For the Gators, this Friday Night Lights is less about making a splash than skimming the pool, resetting their sights on the 2014 class after the first several months of 2013 brought a ton of momentum and enough adversity off the field to help stem it, and on beginning to plan for the future.

In fact, Florida might have a better shot of getting commitments from 2015 prospects this evening. Many, many, many of the good ones in Florida for 2015 are from Florida strongholds, and Florida is presumed to be in great shape with a few of them. CeCe Jefferson, an ultra-quick end from Baker County High near Jacksonville, has dropped tons of hints about a possible commitment on Twitter; Apopka lineman Martez Ivey and Jacksonville linebackers Jeffery Holland (Trinity Christian) and Sherrod Pittman (First Coast, the alma mater of Florida freshman Daniel McMillian) will be in town, too. (The elite 2015 prospect Florida might want most, East Lake wide receiver George Campbell, won't be committing to Florida unless he feels like pulling an all-time troll move, as he'll be at Michigan's BBQ at the Big House — yes, that's the event's real name — this weekend.)

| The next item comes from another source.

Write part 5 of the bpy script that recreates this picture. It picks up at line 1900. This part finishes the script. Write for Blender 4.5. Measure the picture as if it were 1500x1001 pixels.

That combination of factors — Florida's good to great positioning for a slew of 2014 prospects who may not commit tonight or soon, its better positioning for 2015 studs, and its interest in catching fire on the recruiting trail again — may mean that Florida takes more commitments from 2015 players than 2014 players in the next few days, and may have something to do with the recent spate of commits from 2014 players Dontae Angus and Justus Reed and 2016 legacy Tre Jackson. It may also mean a bit of frustration from recruiting-mad Florida fans who want every five-star to come to Gainesville, and to announce their decisions as soon as possible: Getting back into the rhythm of recruiting is a lot less satisfying than hitting high notes.

That frustration is understandable, but an understanding where Florida sits right now is a good cure for it. The sky is not falling, not nearly, and stars from it will still be plucked to become Gators. It just might not happen under these Friday Night Lights, is all.